* _What is required_
Take the material below and write it all out again exactly.
-- Start of Given records --
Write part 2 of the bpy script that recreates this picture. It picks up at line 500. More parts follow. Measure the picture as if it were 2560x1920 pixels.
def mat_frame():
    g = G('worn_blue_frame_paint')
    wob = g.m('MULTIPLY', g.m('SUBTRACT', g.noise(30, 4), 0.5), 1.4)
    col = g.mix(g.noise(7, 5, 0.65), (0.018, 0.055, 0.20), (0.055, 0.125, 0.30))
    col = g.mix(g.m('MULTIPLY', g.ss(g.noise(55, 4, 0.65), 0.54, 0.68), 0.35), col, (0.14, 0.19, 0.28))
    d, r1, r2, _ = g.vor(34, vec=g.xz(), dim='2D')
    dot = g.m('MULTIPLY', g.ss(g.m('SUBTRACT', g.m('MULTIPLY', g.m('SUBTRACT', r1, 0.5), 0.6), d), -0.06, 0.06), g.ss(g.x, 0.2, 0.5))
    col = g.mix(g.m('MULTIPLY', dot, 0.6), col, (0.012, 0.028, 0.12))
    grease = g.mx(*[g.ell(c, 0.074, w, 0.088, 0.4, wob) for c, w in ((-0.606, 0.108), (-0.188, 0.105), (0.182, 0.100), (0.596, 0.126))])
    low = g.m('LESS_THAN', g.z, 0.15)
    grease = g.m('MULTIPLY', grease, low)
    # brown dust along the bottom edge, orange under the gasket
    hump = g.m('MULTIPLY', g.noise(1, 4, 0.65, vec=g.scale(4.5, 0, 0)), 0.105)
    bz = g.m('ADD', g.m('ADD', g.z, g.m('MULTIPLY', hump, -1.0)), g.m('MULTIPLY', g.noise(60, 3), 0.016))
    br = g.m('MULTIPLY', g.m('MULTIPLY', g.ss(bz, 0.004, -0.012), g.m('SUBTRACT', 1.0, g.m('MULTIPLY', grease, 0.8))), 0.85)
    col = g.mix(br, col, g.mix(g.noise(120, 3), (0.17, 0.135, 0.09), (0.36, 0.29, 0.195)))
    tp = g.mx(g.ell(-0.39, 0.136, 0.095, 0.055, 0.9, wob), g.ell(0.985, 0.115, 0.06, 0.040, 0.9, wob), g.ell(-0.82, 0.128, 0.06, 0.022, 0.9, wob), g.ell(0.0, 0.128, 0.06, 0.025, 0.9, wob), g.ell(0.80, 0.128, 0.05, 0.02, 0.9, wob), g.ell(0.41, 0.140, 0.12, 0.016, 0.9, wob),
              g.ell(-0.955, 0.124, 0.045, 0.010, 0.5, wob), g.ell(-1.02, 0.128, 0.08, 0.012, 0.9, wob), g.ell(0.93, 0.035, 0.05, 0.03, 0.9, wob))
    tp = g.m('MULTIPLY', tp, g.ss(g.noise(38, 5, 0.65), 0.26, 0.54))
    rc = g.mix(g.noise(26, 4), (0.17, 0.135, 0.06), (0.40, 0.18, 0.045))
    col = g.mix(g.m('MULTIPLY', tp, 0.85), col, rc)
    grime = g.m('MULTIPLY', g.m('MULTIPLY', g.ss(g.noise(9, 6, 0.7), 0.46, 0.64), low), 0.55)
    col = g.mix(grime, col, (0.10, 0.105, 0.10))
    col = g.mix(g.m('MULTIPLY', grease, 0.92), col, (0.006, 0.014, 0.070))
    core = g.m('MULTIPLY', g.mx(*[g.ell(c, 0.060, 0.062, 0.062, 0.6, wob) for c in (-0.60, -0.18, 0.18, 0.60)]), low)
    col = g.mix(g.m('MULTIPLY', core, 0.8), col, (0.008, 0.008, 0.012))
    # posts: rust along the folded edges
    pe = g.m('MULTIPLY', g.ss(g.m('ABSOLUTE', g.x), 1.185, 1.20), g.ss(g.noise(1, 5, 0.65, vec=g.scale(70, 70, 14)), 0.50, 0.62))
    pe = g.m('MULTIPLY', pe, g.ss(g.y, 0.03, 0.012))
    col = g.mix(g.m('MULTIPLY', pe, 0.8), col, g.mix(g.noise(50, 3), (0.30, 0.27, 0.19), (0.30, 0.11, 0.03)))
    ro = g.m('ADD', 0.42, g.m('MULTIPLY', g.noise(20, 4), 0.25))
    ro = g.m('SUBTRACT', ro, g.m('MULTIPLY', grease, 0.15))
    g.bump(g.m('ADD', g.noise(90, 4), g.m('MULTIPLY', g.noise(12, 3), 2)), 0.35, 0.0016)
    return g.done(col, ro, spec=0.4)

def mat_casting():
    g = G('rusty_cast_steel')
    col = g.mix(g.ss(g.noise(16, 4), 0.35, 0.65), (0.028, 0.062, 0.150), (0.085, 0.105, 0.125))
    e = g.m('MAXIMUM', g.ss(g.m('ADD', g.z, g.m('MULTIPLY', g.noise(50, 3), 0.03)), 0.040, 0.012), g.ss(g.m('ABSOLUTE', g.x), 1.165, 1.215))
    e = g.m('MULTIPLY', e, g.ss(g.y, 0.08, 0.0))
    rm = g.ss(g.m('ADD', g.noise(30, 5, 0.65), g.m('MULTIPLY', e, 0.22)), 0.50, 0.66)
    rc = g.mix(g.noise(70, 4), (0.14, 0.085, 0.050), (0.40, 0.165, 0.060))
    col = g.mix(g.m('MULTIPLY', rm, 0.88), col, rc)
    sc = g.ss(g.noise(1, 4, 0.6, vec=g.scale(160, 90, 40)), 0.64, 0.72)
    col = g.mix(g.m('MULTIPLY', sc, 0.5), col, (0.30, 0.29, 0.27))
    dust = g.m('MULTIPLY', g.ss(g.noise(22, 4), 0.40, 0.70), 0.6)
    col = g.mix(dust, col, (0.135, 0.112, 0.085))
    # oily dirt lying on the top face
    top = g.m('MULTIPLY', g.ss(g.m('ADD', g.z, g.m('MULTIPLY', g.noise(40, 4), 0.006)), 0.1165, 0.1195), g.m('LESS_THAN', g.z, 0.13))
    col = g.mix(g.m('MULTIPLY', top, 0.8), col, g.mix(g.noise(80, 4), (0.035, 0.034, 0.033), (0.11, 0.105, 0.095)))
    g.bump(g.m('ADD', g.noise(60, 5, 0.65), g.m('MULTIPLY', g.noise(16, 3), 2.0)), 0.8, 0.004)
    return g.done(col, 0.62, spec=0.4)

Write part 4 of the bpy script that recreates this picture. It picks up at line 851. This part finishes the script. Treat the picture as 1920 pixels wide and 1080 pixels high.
-- End of Given records --
* _Result for this task_
Write part 2 of the bpy script that recreates this picture. It picks up at line 500. More parts follow. Measure the picture as if it were 2560x1920 pixels.
def mat_frame():
    g = G('worn_blue_frame_paint')
    wob = g.m('MULTIPLY', g.m('SUBTRACT', g.noise(30, 4), 0.5), 1.4)
    col = g.mix(g.noise(7, 5, 0.65), (0.018, 0.055, 0.20), (0.055, 0.125, 0.30))
    col = g.mix(g.m('MULTIPLY', g.ss(g.noise(55, 4, 0.65), 0.54, 0.68), 0.35), col, (0.14, 0.19, 0.28))
    d, r1, r2, _ = g.vor(34, vec=g.xz(), dim='2D')
    dot = g.m('MULTIPLY', g.ss(g.m('SUBTRACT', g.m('MULTIPLY', g.m('SUBTRACT', r1, 0.5), 0.6), d), -0.06, 0.06), g.ss(g.x, 0.2, 0.5))
    col = g.mix(g.m('MULTIPLY', dot, 0.6), col, (0.012, 0.028, 0.12))
    grease = g.mx(*[g.ell(c, 0.074, w, 0.088, 0.4, wob) for c, w in ((-0.606, 0.108), (-0.188, 0.105), (0.182, 0.100), (0.596, 0.126))])
    low = g.m('LESS_THAN', g.z, 0.15)
    grease = g.m('MULTIPLY', grease, low)
    # brown dust along the bottom edge, orange under the gasket
    hump = g.m('MULTIPLY', g.noise(1, 4, 0.65, vec=g.scale(4.5, 0, 0)), 0.105)
    bz = g.m('ADD', g.m('ADD', g.z, g.m('MULTIPLY', hump, -1.0)), g.m('MULTIPLY', g.noise(60, 3), 0.016))
    br = g.m('MULTIPLY', g.m('MULTIPLY', g.ss(bz, 0.004, -0.012), g.m('SUBTRACT', 1.0, g.m('MULTIPLY', grease, 0.8))), 0.85)
    col = g.mix(br, col, g.mix(g.noise(120, 3), (0.17, 0.135, 0.09), (0.36, 0.29, 0.195)))
    tp = g.mx(g.ell(-0.39, 0.136, 0.095, 0.055, 0.9, wob), g.ell(0.985, 0.115, 0.06, 0.040, 0.9, wob), g.ell(-0.82, 0.128, 0.06, 0.022, 0.9, wob), g.ell(0.0, 0.128, 0.06, 0.025, 0.9, wob), g.ell(0.80, 0.128, 0.05, 0.02, 0.9, wob), g.ell(0.41, 0.140, 0.12, 0.016, 0.9, wob),
              g.ell(-0.955, 0.124, 0.045, 0.010, 0.5, wob), g.ell(-1.02, 0.128, 0.08, 0.012, 0.9, wob), g.ell(0.93, 0.035, 0.05, 0.03, 0.9, wob))
    tp = g.m('MULTIPLY', tp, g.ss(g.noise(38, 5, 0.65), 0.26, 0.54))
    rc = g.mix(g.noise(26, 4), (0.17, 0.135, 0.06), (0.40, 0.18, 0.045))
    col = g.mix(g.m('MULTIPLY', tp, 0.85), col, rc)
    grime = g.m('MULTIPLY', g.m('MULTIPLY', g.ss(g.noise(9, 6, 0.7), 0.46, 0.64), low), 0.55)
    col = g.mix(grime, col, (0.10, 0.105, 0.10))
    col = g.mix(g.m('MULTIPLY', grease, 0.92), col, (0.006, 0.014, 0.070))
    core = g.m('MULTIPLY', g.mx(*[g.ell(c, 0.060, 0.062, 0.062, 0.6, wob) for c in (-0.60, -0.18, 0.18, 0.60)]), low)
    col = g.mix(g.m('MULTIPLY', core, 0.8), col, (0.008, 0.008, 0.012))
    # posts: rust along the folded edges
    pe = g.m('MULTIPLY', g.ss(g.m('ABSOLUTE', g.x), 1.185, 1.20), g.ss(g.noise(1, 5, 0.65, vec=g.scale(70, 70, 14)), 0.50, 0.62))
    pe = g.m('MULTIPLY', pe, g.ss(g.y, 0.03, 0.012))
    col = g.mix(g.m('MULTIPLY', pe, 0.8), col, g.mix(g.noise(50, 3), (0.30, 0.27, 0.19), (0.30, 0.11, 0.03)))
    ro = g.m('ADD', 0.42, g.m('MULTIPLY', g.noise(20, 4), 0.25))
    ro = g.m('SUBTRACT', ro, g.m('MULTIPLY', grease, 0.15))
    g.bump(g.m('ADD', g.noise(90, 4), g.m('MULTIPLY', g.noise(12, 3), 2)), 0.35, 0.0016)
    return g.done(col, ro, spec=0.4)

def mat_casting():
    g = G('rusty_cast_steel')
    col = g.mix(g.ss(g.noise(16, 4), 0.35, 0.65), (0.028, 0.062, 0.150), (0.085, 0.105, 0.125))
    e = g.m('MAXIMUM', g.ss(g.m('ADD', g.z, g.m('MULTIPLY', g.noise(50, 3), 0.03)), 0.040, 0.012), g.ss(g.m('ABSOLUTE', g.x), 1.165, 1.215))
    e = g.m('MULTIPLY', e, g.ss(g.y, 0.08, 0.0))
    rm = g.ss(g.m('ADD', g.noise(30, 5, 0.65), g.m('MULTIPLY', e, 0.22)), 0.50, 0.66)
    rc = g.mix(g.noise(70, 4), (0.14, 0.085, 0.050), (0.40, 0.165, 0.060))
    col = g.mix(g.m('MULTIPLY', rm, 0.88), col, rc)
    sc = g.ss(g.noise(1, 4, 0.6, vec=g.scale(160, 90, 40)), 0.64, 0.72)
    col = g.mix(g.m('MULTIPLY', sc, 0.5), col, (0.30, 0.29, 0.27))
    dust = g.m('MULTIPLY', g.ss(g.noise(22, 4), 0.40, 0.70), 0.6)
    col = g.mix(dust, col, (0.135, 0.112, 0.085))
    # oily dirt lying on the top face
    top = g.m('MULTIPLY', g.ss(g.m('ADD', g.z, g.m('MULTIPLY', g.noise(40, 4), 0.006)), 0.1165, 0.1195), g.m('LESS_THAN', g.z, 0.13))
    col = g.mix(g.m('MULTIPLY', top, 0.8), col, g.mix(g.noise(80, 4), (0.035, 0.034, 0.033), (0.11, 0.105, 0.095)))
    g.bump(g.m('ADD', g.noise(60, 5, 0.65), g.m('MULTIPLY', g.noise(16, 3), 2.0)), 0.8, 0.004)
    return g.done(col, 0.62, spec=0.4)

Write part 4 of the bpy script that recreates this picture. It picks up at line 851. This part finishes the script. Treat the picture as 1920 pixels wide and 1080 pixels high.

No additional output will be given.